SET EXERCISE:
Repeat all the material exactly; pictures stay out of your copy.

* START DATASET EXCERPT *

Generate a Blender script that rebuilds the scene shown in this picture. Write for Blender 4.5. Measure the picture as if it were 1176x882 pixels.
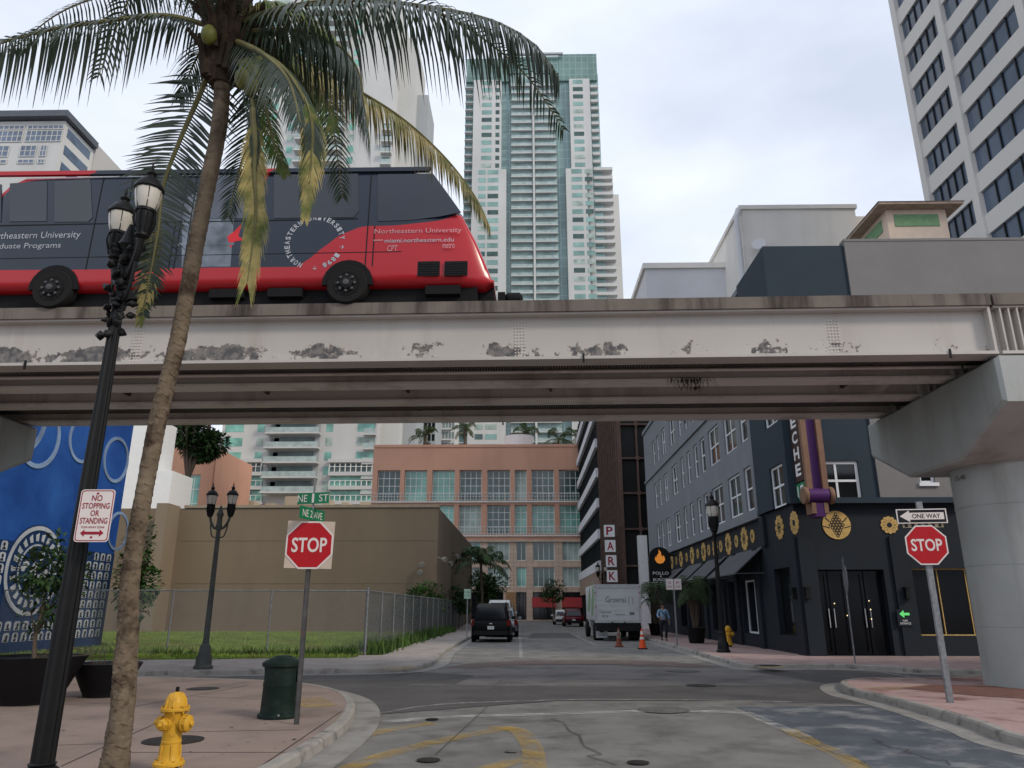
import bpy, math, random
from mathutils import Vector, Matrix
R = math.radians
scn = bpy.context.scene
for o in list(bpy.data.objects): bpy.data.objects.remove(o)
COL = scn.collection
# ---------------------------------------------------------------- camera
PITCH, YAW, EYE, FPX = R(16.85), R(1.09), 1.6, 852.0
cam = bpy.data.cameras.new('camera'); cam_o = bpy.data.objects.new('camera', cam); COL.objects.link(cam_o)
cam.sensor_width = 36; cam.lens = FPX/1176*36; cam.clip_start = .05; cam.clip_end = 3000
cam_o.location = (0, 0, EYE); cam_o.rotation_euler = (R(90)+PITCH, 0, YAW)
scn.camera = cam_o
# ---------------------------------------------------------------- sky, sun, exposure
SUN_EL, SUN_AZ = R(36), R(126)          # azimuth clockwise from the street direction: behind, to the right
w = bpy.data.worlds.new("World"); scn.world = w; w.use_nodes = True
nt = w.node_tree; nt.nodes.clear(); N = nt.nodes.new; L = nt.links.new
out = N('ShaderNodeOutputWorld'); bg = N('ShaderNodeBackground'); bg.inputs[1].default_value = .1
sky = N('ShaderNodeTexSky'); sky.sky_type = 'NISHITA'; sky.sun_disc = False
sky.sun_elevation = SUN_EL; sky.sun_rotation = SUN_AZ; sky.dust_density = 2.0
tc = N('ShaderNodeTexCoord'); mp = N('ShaderNodeMapping'); mp.inputs['Scale'].default_value = (1, 1, 2.2)
nz = N('ShaderNodeTexNoise'); nz.inputs['Scale'].default_value = 2.3; nz.inputs['Detail'].default_value = 7; nz.inputs['Roughness'].default_value = .5
cr = N('ShaderNodeValToRGB'); e = cr.color_ramp.elements
e[0].position = .32; e[0].color = (5.6, 6.2, 7.5, 1); e[1].position = .68; e[1].color = (8.3, 8.8, 9.7, 1)
nz2 = N('ShaderNodeTexNoise'); nz2.inputs['Scale'].default_value = 1.3; nz2.inputs['Detail'].default_value = 4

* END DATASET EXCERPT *

RESPONSE:
Generate a Blender script that rebuilds the scene shown in this picture. Write for Blender 4.5. Measure the picture as if it were 1176x882 pixels.
import bpy, math, random
from mathutils import Vector, Matrix
R = math.radians
scn = bpy.context.scene
for o in list(bpy.data.objects): bpy.data.objects.remove(o)
COL = scn.collection
# ---------------------------------------------------------------- camera
PITCH, YAW, EYE, FPX = R(16.85), R(1.09), 1.6, 852.0
cam = bpy.data.cameras.new('camera'); cam_o = bpy.data.objects.new('camera', cam); COL.objects.link(cam_o)
cam.sensor_width = 36; cam.lens = FPX/1176*36; cam.clip_start = .05; cam.clip_end = 3000
cam_o.location = (0, 0, EYE); cam_o.rotation_euler = (R(90)+PITCH, 0, YAW)
scn.camera = cam_o
# ---------------------------------------------------------------- sky, sun, exposure
SUN_EL, SUN_AZ = R(36), R(126)          # azimuth clockwise from the street direction: behind, to the right
w = bpy.data.worlds.new("World"); scn.world = w; w.use_nodes = True
nt = w.node_tree; nt.nodes.clear(); N = nt.nodes.new; L = nt.links.new
out = N('ShaderNodeOutputWorld'); bg = N('ShaderNodeBackground'); bg.inputs[1].default_value = .1
sky = N('ShaderNodeTexSky'); sky.sky_type = 'NISHITA'; sky.sun_disc = False
sky.sun_elevation = SUN_EL; sky.sun_rotation = SUN_AZ; sky.dust_density = 2.0
tc = N('ShaderNodeTexCoord'); mp = N('ShaderNodeMapping'); mp.inputs['Scale'].default_value = (1, 1, 2.2)
nz = N('ShaderNodeTexNoise'); nz.inputs['Scale'].default_value = 2.3; nz.inputs['Detail'].default_value = 7; nz.inputs['Roughness'].default_value = .5
cr = N('ShaderNodeValToRGB'); e = cr.color_ramp.elements
e[0].position = .32; e[0].color = (5.6, 6.2, 7.5, 1); e[1].position = .68; e[1].color = (8.3, 8.8, 9.7, 1)
nz2 = N('ShaderNodeTexNoise'); nz2.inputs['Scale'].default_value = 1.3; nz2.inputs['Detail'].default_value = 4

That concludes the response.